Durkheim es la síntesis de una Europa que termina con el comienzo de la Primera Guerra Mundial. Intelectual refinado, prudente, de una vida que se confunde con la de las instituciones en las que trabajó (incluyendo la Sorbona), también tuvo manifestaciones públicas que marcaron esa época, como su posición favorable a la perspectiva de Zolá en torno al Caso Dreyfus o su reacción en contra de la irracionalidad que la Gran Guerra había despertado. De ese evento no saldrá ileso: pierde a varios colaboradores de la publicación central en su carrera, la revista L’Année Sociologique (que fundó en 1898), y, aún más gravemente, a su hijo, André Durkheim, en el frente de batalla búlgaro, el 17 de diciembre de 1915. Esa muerte lo sume en una tristeza profunda de la cual no podrá salir, y que muchos consideran la causa de su fallecimiento, el 15 de noviembre de 1917. 

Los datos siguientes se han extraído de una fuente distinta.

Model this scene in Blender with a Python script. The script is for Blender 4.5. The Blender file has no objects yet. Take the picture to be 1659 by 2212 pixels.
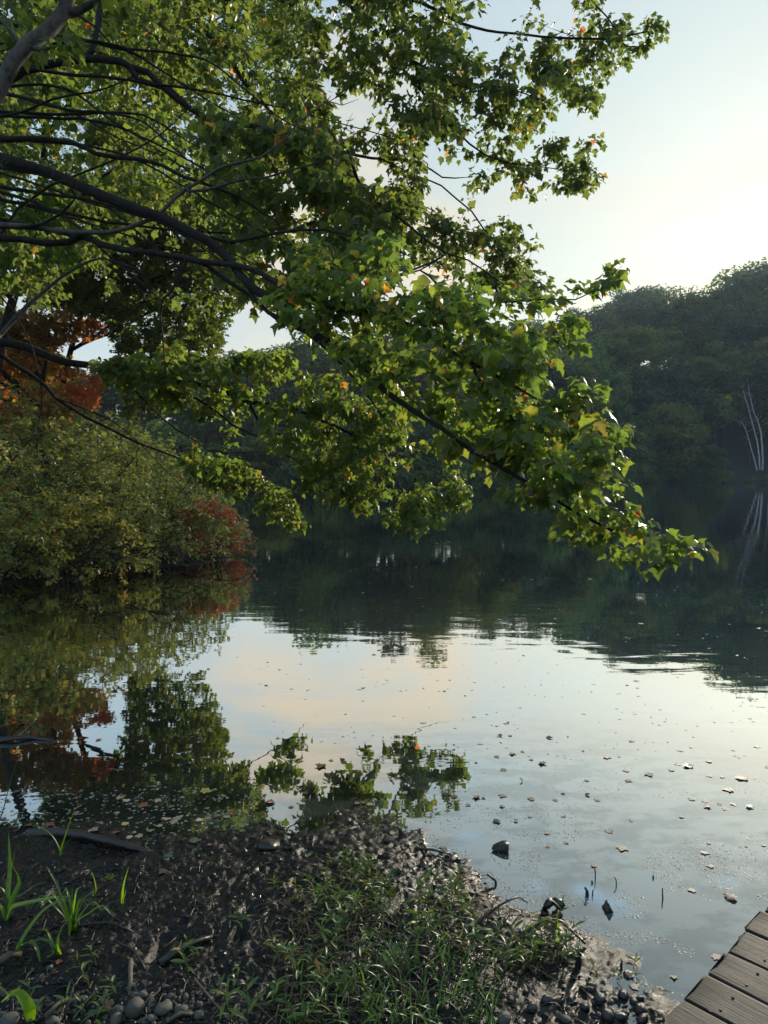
import bpy, math, random
import numpy as np
from mathutils import Vector, Matrix

random.seed(7)
RNG = np.random.default_rng(11)
scene = bpy.context.scene
COL = scene.collection
HAZE = True
HAZE_D = 0.00045

# ------------------------------------------------------------------ camera
CAM_H, PITCH, FPX = 1.75, math.radians(3.14), 1533.0      # eye height, tilt down, focal length for a 1659 x 2212 frame
cam_data = bpy.data.cameras.new('camera')
cam_data.sensor_fit = 'VERTICAL'
cam_data.sensor_height = 24.0
cam_data.lens = 24.0 * FPX / 2212.0
cam_data.clip_start = 0.05
cam_data.clip_end = 3000
cam = bpy.data.objects.new('camera', cam_data)
COL.objects.link(cam)
cam.location = (0, 0, CAM_H)
cam.rotation_euler = (math.radians(90) - PITCH, 0, 0)
scene.camera = cam

# ------------------------------------------------------------------ light
SUN_AZ, SUN_EL = math.radians(30.5), math.radians(15.2)
SUN_DIR = np.array([math.sin(SUN_AZ) * math.cos(SUN_EL), math.cos(SUN_AZ) * math.cos(SUN_EL), math.sin(SUN_EL)])
sun_data = bpy.data.lights.new('sun', 'SUN')
sun_data.energy = 3.4
sun_data.angle = math.radians(2.5)
sun_data.color = (1.0, 0.89, 0.70)
sun = bpy.data.objects.new('sun', sun_data)
COL.objects.link(sun)
sun.rotation_euler = Vector(SUN_DIR).to_track_quat('Z', 'Y').to_euler()

scene.view_settings.view_transform = 'Standard'
scene.view_settings.look = 'None'
scene.view_settings.exposure = 0.88
scene.view_settings.gamma = 1.0
scene.view_settings.use_curve_mapping = False
scene.render.engine = 'CYCLES'
cy = scene.cycles
cy.use_denoising = True
try:
    cy.denoiser = 'OPENIMAGEDENOISE'
    cy.denoising_input_passes = 'RGB_ALBEDO_NORMAL'
    cy.denoising_prefilter = 'ACCURATE'
except Exception:
    pass
cy.max_bounces = 7
cy.diffuse_bounces = 3
cy.glossy_bounces = 3
cy.transmission_bounces = 4
cy.volume_bounces = 1
cy.transparent_max_bounces = 8
cy.sample_clamp_indirect = 4.0
cy.caustics_reflective = False
cy.caustics_refractive = False


# ------------------------------------------------------------------ node helpers
def mat_new(name):
    m = bpy.data.materials.new(name)
    m.use_nodes = True
    m.node_tree.nodes.clear()
    return m, m.node_tree


def N(nt, kind, **kw):
    n = nt.nodes.new(kind)
    for k, v in kw.items():
        if k.startswith('i_'):
            key = k[2:]
            key = int(key) if key.isdigit() else key.replace('_', ' ')
            n.inputs[key].default_value = v
        else:
            setattr(n, k, v)
    return n


def L(nt, a, b):
    nt.links.new(a, b)


def math_node(nt, op, a, b=None, c=None, clamp=False):
    n = nt.nodes.new('ShaderNodeMath')
    n.operation = op
    n.use_clamp = clamp
    for i, v in enumerate((a, b, c)):
        if v is None:
            continue
        if isinstance(v, (int, float)):
            n.inputs[i].default_value = v
        else:
            L(nt, v, n.inputs[i])
    return n.outputs[0]


def mix_col(nt, fac, a, b, blend='MIX'):
    n = nt.nodes.new('ShaderNodeMix')
    n.data_type = 'RGBA'
    n.blend_type = blend
    for s, v in ((0, fac), (6, a), (7, b)):
        if isinstance(v, (int, float)):
            n.inputs[s].default_value = v
        elif isinstance(v, tuple):
            n.inputs[s].default_value = v if len(v) == 4 else (*v, 1)
        else:
            L(nt, v, n.inputs[s])
    return n.outputs[2]


def ramp(nt, fac, stops, interp='LINEAR'):
    n = nt.nodes.new('ShaderNodeValToRGB')
    cr = n.color_ramp
    cr.interpolation = interp
    while len(cr.elements) > 1:
        cr.elements.remove(cr.elements[-1])
    for i, (p, c) in enumerate(stops):
        if isinstance(c, (int, float)):
            c = (c, c, c)
        e = cr.elements[0] if i == 0 else cr.elements.new(p)
        e.position = p
        e.color = (*c, 1)
    L(nt, fac, n.inputs[0])
    return n.outputs[0]


# ------------------------------------------------------------------ sky
world = bpy.data.worlds.new('World')
scene.world = world
world.use_nodes = True
wt = world.node_tree
wt.nodes.clear()
SKY_STRENGTH = 0.1
tc = N(wt, 'ShaderNodeTexCoord')
sky = N(wt, 'ShaderNodeTexSky')
sky.sky_type = 'NISHITA'
sky.sun_disc = False
sky.sun_elevation = SUN_EL
sky.sun_rotation = SUN_AZ
sky.air_density = 1.0
sky.dust_density = 2.0
sky.ozone_density = 1.5
sep = N(wt, 'ShaderNodeSeparateXYZ')
L(wt, tc.outputs['Generated'], sep.inputs[0])
veil = ramp(wt, sep.outputs[2], [(0.0, (5.8, 5.6, 4.5)), (0.12, (5.3, 5.4, 4.7)), (0.26, (3.9, 4.7, 4.7)), (0.45, (3.3, 4.2, 4.55)), (0.75, (3.0, 4.0, 4.7)), (1.0, (2.9, 4.0, 4.9))])
dotn = N(wt, 'ShaderNodeVectorMath', operation='DOT_PRODUCT')
L(wt, tc.outputs['Generated'], dotn.inputs[0])
dotn.inputs[1].default_value = tuple(SUN_DIR)
dpos = math_node(wt, 'MAXIMUM', dotn.outputs['Value'], 0.0)
glow = math_node(wt, 'POWER', dpos, 14.0)
wide = math_node(wt, 'POWER', dpos, 2.2)
vcol = mix_col(wt, wide, mix_col(wt, 1.0, veil, (0.74, 0.88, 1.08), 'MULTIPLY'), veil)
glow_c = mix_col(wt, glow, (0, 0, 0), (2.2, 1.9, 1.0))
vcol = mix_col(wt, 1.0, vcol, glow_c, 'ADD')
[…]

La biografía de Marcel Fournier, de un tono definitivo y fruto de un enorme esfuerzo de investigación que honra a su biografiado, es mirar desde el prisma de un modelo de científico a los sucesos históricos más relevantes del mundo occidental y su profunda carga de barbarie. La apuesta objetiva de Durkheim no es un intento de negar esos hechos, sino un esfuerzo voluntario por tratar de pensarlos medularmente para poder, de allí, extraer las conclusiones que orienten la búsqueda de un mundo mejor. Si bien su posición se acerca, por momentos, a cierto conservadurismo fundamentado en lo científico, también, como toda actividad racional guiada con honestidad, descubre modos de poder discutir, incluso en el presente, las posiciones extremas que vuelven a apoyarse en la falta de información certera o en las hipótesis mágicas o naturalistas. ¿Qué tiene de nuevo Durkheim para volver hablar sobre él? De nuevo, nada. Sigue teniendo, sí, su enfoque y su crítica, una vigencia que no debería sorprendernos.